Os Lusitanos tornaram-se conhecidos como os habitantes do centro-oeste da Península Ibérica, resistindo ao domínio romano e marcando a história da região. Mas a essência dos Sefes permaneceu viva, fundindo-se na identidade cultural que evoluiu para o que hoje conhecemos como a cultura portuguesa.
Vestígios e influências modernas
Embora os Sefes tenham desaparecido como povo distinto, o seu legado pode ser encontrado em vestígios arqueológicos, como castros, cerâmicas, armas e joias. Também deixaram uma influência linguística palpável, com nomes próprios, palavras e topónimos de origem celta.
Além disso, o simbolismo associado às serpentes e dragões continua a aparecer em brasões, contos populares e tradições portuguesas, mantendo viva a memória de um povo que moldou as bases da nossa história.
Conclusão
Os Sefes foram muito mais do que um povo celta que habitou a Península Ibérica antes dos romanos.

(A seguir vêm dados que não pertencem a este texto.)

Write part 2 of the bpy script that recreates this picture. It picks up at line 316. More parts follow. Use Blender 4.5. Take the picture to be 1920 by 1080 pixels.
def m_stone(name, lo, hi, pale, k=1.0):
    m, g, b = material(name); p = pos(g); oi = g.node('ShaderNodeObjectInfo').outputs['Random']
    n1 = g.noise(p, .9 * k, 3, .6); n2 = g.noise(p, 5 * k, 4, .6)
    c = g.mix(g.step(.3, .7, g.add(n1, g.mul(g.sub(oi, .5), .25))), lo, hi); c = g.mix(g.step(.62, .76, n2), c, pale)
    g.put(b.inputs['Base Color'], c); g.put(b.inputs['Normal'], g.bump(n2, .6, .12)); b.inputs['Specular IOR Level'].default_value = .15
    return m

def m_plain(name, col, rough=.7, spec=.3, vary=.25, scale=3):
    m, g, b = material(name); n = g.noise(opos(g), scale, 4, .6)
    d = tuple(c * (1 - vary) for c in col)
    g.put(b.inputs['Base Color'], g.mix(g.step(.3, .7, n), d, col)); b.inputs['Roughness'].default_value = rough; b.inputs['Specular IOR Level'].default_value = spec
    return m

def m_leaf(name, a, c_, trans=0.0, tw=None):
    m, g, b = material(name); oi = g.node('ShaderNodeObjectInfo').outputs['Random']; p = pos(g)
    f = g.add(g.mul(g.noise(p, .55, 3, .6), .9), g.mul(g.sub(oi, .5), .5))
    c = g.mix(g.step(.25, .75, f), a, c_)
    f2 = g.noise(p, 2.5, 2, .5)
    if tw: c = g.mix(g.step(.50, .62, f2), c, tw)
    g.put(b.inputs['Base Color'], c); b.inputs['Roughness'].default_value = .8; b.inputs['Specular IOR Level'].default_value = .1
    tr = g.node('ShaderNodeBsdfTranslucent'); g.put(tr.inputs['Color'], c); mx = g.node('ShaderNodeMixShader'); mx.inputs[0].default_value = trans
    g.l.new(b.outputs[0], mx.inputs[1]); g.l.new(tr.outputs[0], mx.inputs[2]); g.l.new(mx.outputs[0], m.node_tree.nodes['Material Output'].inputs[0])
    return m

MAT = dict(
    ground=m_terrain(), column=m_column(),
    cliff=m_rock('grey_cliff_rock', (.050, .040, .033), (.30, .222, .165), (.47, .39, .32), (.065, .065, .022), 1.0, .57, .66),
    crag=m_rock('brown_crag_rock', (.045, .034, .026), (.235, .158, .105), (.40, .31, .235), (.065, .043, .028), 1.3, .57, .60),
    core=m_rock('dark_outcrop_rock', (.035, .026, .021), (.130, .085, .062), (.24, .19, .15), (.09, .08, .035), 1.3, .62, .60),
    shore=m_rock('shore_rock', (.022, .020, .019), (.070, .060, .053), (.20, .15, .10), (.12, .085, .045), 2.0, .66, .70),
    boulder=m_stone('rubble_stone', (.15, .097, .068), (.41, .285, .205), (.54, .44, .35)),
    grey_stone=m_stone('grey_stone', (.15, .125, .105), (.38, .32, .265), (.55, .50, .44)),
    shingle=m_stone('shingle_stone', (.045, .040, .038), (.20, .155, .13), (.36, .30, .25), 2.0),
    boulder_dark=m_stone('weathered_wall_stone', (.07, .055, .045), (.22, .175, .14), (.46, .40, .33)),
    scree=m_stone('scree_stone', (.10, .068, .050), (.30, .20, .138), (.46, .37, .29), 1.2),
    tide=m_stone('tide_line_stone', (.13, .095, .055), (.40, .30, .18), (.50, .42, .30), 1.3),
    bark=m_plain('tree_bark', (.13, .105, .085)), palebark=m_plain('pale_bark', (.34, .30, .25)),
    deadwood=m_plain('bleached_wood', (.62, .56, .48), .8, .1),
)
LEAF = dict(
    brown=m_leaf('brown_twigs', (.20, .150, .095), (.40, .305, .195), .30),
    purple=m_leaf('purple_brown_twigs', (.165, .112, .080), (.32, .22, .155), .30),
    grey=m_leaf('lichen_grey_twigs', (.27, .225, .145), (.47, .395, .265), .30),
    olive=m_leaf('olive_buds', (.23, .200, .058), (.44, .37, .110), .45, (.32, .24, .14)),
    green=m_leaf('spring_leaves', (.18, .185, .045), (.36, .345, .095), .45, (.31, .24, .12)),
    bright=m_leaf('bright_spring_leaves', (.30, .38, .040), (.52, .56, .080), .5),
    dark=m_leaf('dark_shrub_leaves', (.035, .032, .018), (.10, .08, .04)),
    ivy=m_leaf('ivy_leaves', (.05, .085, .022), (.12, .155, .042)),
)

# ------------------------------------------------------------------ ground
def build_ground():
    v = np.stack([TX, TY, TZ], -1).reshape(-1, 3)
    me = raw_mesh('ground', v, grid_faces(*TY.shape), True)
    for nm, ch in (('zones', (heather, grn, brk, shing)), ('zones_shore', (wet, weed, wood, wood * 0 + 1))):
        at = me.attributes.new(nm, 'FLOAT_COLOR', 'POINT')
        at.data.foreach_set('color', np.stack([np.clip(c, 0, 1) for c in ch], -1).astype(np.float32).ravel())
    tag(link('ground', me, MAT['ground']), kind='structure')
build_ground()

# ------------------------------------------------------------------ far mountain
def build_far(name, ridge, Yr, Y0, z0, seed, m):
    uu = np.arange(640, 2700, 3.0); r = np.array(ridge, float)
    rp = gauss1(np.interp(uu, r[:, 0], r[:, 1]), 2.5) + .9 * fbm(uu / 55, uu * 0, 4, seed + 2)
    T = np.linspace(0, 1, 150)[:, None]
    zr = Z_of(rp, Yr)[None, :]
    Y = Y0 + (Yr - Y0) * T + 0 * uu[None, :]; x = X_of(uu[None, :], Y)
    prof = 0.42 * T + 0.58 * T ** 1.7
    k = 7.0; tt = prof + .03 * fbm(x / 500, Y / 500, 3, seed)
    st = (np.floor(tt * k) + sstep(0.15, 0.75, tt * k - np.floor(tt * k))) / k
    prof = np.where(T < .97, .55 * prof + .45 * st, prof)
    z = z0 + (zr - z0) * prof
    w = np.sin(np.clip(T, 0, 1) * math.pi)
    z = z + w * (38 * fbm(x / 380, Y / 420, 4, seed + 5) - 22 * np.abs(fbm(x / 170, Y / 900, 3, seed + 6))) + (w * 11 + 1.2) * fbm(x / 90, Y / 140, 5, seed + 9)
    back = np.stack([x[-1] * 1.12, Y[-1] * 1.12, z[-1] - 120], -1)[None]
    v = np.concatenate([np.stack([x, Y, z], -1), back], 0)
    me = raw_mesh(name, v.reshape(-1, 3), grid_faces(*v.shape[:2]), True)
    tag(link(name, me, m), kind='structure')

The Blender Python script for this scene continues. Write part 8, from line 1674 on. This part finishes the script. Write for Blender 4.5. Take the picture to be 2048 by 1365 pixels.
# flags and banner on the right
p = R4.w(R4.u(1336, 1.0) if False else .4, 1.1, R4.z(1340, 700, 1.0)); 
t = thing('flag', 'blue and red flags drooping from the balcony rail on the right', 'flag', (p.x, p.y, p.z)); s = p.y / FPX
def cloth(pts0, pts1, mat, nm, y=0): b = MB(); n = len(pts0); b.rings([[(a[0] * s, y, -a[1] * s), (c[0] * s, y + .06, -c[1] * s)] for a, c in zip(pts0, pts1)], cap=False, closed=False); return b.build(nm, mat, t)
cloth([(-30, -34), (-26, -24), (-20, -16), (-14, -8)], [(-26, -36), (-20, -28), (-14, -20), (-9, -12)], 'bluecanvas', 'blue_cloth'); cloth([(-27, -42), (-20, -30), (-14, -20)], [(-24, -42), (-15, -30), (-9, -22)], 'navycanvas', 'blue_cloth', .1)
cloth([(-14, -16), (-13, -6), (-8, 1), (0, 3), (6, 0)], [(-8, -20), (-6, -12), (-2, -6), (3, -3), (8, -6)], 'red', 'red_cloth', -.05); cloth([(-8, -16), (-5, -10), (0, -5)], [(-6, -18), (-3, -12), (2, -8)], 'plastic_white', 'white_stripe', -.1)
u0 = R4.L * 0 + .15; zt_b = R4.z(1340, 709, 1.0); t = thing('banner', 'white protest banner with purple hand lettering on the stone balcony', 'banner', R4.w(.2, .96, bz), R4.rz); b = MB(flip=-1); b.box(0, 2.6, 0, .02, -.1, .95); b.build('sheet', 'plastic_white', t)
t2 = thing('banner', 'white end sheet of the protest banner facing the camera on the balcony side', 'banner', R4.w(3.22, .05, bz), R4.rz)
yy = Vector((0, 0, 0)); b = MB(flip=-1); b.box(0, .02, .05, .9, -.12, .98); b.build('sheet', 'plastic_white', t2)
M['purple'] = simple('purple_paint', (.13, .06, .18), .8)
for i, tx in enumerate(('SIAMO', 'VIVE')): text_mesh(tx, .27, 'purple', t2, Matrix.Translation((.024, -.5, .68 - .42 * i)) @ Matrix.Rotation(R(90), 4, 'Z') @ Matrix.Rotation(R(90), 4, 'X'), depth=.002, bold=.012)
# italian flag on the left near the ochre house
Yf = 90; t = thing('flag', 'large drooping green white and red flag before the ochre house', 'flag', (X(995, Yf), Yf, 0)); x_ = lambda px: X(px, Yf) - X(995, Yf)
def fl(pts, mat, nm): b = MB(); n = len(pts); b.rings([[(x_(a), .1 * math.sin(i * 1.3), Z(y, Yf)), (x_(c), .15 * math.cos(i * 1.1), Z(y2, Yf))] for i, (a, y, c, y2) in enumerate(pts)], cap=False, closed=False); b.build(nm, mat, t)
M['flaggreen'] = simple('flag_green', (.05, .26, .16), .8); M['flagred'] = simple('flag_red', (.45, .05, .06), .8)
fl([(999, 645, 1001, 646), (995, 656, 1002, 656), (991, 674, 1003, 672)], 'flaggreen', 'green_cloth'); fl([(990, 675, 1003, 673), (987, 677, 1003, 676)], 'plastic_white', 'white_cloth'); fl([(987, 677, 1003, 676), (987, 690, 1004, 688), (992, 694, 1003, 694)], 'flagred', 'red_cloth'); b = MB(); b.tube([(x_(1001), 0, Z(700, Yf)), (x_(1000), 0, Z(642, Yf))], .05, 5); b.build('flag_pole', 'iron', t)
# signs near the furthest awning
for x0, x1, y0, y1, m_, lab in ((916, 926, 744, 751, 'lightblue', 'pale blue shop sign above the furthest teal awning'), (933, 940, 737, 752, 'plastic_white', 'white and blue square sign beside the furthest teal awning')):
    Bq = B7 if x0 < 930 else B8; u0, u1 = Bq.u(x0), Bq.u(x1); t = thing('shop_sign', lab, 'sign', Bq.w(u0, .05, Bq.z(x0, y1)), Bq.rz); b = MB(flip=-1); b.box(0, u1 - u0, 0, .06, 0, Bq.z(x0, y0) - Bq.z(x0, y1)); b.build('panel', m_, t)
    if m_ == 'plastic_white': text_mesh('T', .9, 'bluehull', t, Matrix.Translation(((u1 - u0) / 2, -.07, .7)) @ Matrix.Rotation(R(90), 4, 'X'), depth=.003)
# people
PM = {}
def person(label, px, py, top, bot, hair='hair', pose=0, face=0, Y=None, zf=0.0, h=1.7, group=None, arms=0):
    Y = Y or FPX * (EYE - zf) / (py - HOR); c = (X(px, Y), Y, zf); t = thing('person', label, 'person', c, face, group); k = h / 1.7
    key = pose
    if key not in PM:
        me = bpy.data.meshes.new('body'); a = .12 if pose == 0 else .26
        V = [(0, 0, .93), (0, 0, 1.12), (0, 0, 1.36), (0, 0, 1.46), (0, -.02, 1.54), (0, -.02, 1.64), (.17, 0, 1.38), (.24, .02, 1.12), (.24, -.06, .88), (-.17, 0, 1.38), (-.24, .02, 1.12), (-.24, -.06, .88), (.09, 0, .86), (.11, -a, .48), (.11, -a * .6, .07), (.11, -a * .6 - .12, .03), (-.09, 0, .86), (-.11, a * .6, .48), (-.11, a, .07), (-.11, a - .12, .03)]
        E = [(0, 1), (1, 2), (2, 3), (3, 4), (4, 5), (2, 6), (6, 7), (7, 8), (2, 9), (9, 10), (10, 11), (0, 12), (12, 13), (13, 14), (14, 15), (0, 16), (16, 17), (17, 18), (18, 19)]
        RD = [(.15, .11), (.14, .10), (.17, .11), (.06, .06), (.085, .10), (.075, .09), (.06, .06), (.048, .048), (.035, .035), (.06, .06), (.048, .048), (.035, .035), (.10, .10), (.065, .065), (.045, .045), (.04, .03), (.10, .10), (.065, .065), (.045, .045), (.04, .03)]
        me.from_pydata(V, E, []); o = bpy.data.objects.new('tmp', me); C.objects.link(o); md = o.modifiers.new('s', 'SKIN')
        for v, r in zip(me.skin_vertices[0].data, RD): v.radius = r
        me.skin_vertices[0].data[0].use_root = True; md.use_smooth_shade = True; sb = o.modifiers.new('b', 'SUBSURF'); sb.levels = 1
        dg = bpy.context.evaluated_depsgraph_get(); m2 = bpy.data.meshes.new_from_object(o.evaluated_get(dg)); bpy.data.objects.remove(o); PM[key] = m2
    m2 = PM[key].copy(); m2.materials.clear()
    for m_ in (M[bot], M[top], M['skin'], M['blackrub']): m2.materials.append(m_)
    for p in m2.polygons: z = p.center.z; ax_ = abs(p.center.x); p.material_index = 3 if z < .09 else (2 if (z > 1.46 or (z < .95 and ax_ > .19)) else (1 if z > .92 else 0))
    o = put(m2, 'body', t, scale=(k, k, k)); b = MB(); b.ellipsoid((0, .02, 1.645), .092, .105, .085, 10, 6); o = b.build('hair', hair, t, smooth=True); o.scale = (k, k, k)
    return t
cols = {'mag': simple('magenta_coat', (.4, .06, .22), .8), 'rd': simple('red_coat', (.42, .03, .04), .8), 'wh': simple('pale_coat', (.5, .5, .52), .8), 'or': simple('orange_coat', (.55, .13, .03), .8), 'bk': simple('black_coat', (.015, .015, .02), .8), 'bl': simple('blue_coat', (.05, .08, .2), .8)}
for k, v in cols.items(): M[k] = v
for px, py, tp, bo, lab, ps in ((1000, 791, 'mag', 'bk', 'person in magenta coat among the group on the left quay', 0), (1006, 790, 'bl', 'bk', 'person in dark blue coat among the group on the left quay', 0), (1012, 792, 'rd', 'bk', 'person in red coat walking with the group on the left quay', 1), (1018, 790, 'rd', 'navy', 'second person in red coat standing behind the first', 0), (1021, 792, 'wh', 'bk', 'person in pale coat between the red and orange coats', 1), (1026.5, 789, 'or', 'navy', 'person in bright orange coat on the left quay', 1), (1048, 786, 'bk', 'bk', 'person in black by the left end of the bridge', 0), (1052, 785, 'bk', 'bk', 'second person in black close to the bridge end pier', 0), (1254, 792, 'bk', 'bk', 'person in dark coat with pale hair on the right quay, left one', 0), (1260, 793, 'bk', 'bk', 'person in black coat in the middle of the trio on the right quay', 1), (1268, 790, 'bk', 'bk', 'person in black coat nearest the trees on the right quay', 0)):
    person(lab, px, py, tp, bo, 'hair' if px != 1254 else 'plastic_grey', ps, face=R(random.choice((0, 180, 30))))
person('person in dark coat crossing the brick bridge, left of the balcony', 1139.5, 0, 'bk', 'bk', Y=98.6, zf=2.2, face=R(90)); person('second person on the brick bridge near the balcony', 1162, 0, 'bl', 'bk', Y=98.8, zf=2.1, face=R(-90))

Representam um capítulo fundamental na formação da identidade portuguesa. Da sua organização social à sua religiosidade, da arte ao comércio, os Sefes contribuíram para o que somos hoje.
Ao explorarmos a sua história, redescobrimos as nossas raízes e celebramos a riqueza de um passado que ainda vive nos nomes das nossas cidades, nas lendas que contamos e na cultura que partilhamos. Sem os Sefes, a história de Portugal seria incompleta, e o nosso entendimento de quem somos ficaria muito mais pobre.